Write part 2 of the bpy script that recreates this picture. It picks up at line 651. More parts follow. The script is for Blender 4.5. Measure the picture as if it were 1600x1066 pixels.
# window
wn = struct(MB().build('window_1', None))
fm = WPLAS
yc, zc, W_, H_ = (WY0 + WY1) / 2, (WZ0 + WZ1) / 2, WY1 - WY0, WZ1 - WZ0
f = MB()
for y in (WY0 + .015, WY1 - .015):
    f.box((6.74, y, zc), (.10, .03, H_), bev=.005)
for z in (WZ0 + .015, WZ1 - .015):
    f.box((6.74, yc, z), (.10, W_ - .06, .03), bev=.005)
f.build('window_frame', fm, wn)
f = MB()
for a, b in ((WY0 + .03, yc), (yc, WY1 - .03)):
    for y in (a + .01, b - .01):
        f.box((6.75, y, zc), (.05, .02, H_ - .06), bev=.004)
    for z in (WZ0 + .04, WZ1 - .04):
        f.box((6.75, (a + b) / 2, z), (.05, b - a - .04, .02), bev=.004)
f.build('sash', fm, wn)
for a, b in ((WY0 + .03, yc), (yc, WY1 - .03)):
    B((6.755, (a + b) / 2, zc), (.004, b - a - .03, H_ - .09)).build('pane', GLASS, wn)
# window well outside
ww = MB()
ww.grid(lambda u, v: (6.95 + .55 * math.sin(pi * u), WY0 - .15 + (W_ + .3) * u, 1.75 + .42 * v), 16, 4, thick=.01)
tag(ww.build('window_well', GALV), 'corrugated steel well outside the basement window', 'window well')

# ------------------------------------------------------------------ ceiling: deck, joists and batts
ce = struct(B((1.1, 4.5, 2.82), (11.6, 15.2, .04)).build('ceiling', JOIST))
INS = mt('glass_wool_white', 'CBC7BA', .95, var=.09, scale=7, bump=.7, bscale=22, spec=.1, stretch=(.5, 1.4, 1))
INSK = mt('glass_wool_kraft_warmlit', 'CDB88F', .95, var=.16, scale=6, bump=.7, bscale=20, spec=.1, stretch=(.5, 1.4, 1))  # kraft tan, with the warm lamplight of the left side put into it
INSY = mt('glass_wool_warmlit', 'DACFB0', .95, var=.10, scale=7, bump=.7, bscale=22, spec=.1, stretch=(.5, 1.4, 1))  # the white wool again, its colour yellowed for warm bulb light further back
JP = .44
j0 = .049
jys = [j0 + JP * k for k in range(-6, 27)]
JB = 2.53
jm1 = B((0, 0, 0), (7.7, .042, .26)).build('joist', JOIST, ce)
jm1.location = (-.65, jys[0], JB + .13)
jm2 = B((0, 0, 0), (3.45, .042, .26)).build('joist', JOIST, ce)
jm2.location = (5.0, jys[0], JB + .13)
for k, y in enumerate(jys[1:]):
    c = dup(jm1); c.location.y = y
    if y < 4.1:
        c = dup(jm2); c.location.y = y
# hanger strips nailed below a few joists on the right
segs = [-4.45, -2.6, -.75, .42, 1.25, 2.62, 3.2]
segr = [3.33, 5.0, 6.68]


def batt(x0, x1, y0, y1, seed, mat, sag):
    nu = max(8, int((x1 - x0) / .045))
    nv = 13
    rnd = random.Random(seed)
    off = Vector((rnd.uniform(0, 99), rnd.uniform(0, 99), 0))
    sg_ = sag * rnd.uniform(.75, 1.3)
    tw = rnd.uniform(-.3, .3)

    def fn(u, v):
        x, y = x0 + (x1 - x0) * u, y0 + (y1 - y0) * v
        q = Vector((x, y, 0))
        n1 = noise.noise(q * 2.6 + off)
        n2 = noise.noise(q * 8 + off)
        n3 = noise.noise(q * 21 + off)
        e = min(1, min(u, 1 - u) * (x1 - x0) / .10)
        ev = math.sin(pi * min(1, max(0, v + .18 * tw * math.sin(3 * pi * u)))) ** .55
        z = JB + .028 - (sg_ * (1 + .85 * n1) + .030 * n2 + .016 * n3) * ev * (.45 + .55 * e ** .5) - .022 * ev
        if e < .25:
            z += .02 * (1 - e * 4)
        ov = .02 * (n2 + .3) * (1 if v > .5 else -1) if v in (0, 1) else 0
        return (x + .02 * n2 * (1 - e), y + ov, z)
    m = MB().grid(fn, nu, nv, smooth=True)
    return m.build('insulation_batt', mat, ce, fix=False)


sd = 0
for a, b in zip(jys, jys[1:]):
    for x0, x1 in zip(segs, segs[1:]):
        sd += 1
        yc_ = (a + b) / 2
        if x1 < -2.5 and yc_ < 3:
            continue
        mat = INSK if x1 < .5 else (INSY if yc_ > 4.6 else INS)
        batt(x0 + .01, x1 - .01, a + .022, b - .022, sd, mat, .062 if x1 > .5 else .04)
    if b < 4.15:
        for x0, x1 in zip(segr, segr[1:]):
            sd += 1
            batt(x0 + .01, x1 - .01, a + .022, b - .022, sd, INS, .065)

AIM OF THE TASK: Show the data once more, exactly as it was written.

REPLY:
Write part 2 of the bpy script that recreates this picture. It picks up at line 651. More parts follow. The script is for Blender 4.5. Measure the picture as if it were 1600x1066 pixels.
# window
wn = struct(MB().build('window_1', None))
fm = WPLAS
yc, zc, W_, H_ = (WY0 + WY1) / 2, (WZ0 + WZ1) / 2, WY1 - WY0, WZ1 - WZ0
f = MB()
for y in (WY0 + .015, WY1 - .015):
    f.box((6.74, y, zc), (.10, .03, H_), bev=.005)
for z in (WZ0 + .015, WZ1 - .015):
    f.box((6.74, yc, z), (.10, W_ - .06, .03), bev=.005)
f.build('window_frame', fm, wn)
f = MB()
for a, b in ((WY0 + .03, yc), (yc, WY1 - .03)):
    for y in (a + .01, b - .01):
        f.box((6.75, y, zc), (.05, .02, H_ - .06), bev=.004)
    for z in (WZ0 + .04, WZ1 - .04):
        f.box((6.75, (a + b) / 2, z), (.05, b - a - .04, .02), bev=.004)
f.build('sash', fm, wn)
for a, b in ((WY0 + .03, yc), (yc, WY1 - .03)):
    B((6.755, (a + b) / 2, zc), (.004, b - a - .03, H_ - .09)).build('pane', GLASS, wn)
# window well outside
ww = MB()
ww.grid(lambda u, v: (6.95 + .55 * math.sin(pi * u), WY0 - .15 + (W_ + .3) * u, 1.75 + .42 * v), 16, 4, thick=.01)
tag(ww.build('window_well', GALV), 'corrugated steel well outside the basement window', 'window well')

# ------------------------------------------------------------------ ceiling: deck, joists and batts
ce = struct(B((1.1, 4.5, 2.82), (11.6, 15.2, .04)).build('ceiling', JOIST))
INS = mt('glass_wool_white', 'CBC7BA', .95, var=.09, scale=7, bump=.7, bscale=22, spec=.1, stretch=(.5, 1.4, 1))
INSK = mt('glass_wool_kraft_warmlit', 'CDB88F', .95, var=.16, scale=6, bump=.7, bscale=20, spec=.1, stretch=(.5, 1.4, 1))  # kraft tan, with the warm lamplight of the left side put into it
INSY = mt('glass_wool_warmlit', 'DACFB0', .95, var=.10, scale=7, bump=.7, bscale=22, spec=.1, stretch=(.5, 1.4, 1))  # the white wool again, its colour yellowed for warm bulb light further back
JP = .44
j0 = .049
jys = [j0 + JP * k for k in range(-6, 27)]
JB = 2.53
jm1 = B((0, 0, 0), (7.7, .042, .26)).build('joist', JOIST, ce)
jm1.location = (-.65, jys[0], JB + .13)
jm2 = B((0, 0, 0), (3.45, .042, .26)).build('joist', JOIST, ce)
jm2.location = (5.0, jys[0], JB + .13)
for k, y in enumerate(jys[1:]):
    c = dup(jm1); c.location.y = y
    if y < 4.1:
        c = dup(jm2); c.location.y = y
# hanger strips nailed below a few joists on the right
segs = [-4.45, -2.6, -.75, .42, 1.25, 2.62, 3.2]
segr = [3.33, 5.0, 6.68]


def batt(x0, x1, y0, y1, seed, mat, sag):
    nu = max(8, int((x1 - x0) / .045))
    nv = 13
    rnd = random.Random(seed)
    off = Vector((rnd.uniform(0, 99), rnd.uniform(0, 99), 0))
    sg_ = sag * rnd.uniform(.75, 1.3)
    tw = rnd.uniform(-.3, .3)

    def fn(u, v):
        x, y = x0 + (x1 - x0) * u, y0 + (y1 - y0) * v
        q = Vector((x, y, 0))
        n1 = noise.noise(q * 2.6 + off)
        n2 = noise.noise(q * 8 + off)
        n3 = noise.noise(q * 21 + off)
        e = min(1, min(u, 1 - u) * (x1 - x0) / .10)
        ev = math.sin(pi * min(1, max(0, v + .18 * tw * math.sin(3 * pi * u)))) ** .55
        z = JB + .028 - (sg_ * (1 + .85 * n1) + .030 * n2 + .016 * n3) * ev * (.45 + .55 * e ** .5) - .022 * ev
        if e < .25:
            z += .02 * (1 - e * 4)
        ov = .02 * (n2 + .3) * (1 if v > .5 else -1) if v in (0, 1) else 0
        return (x + .02 * n2 * (1 - e), y + ov, z)
    m = MB().grid(fn, nu, nv, smooth=True)
    return m.build('insulation_batt', mat, ce, fix=False)


sd = 0
for a, b in zip(jys, jys[1:]):
    for x0, x1 in zip(segs, segs[1:]):
        sd += 1
        yc_ = (a + b) / 2
        if x1 < -2.5 and yc_ < 3:
            continue
        mat = INSK if x1 < .5 else (INSY if yc_ > 4.6 else INS)
        batt(x0 + .01, x1 - .01, a + .022, b - .022, sd, mat, .062 if x1 > .5 else .04)
    if b < 4.15:
        for x0, x1 in zip(segr, segr[1:]):
            sd += 1
            batt(x0 + .01, x1 - .01, a + .022, b - .022, sd, INS, .065)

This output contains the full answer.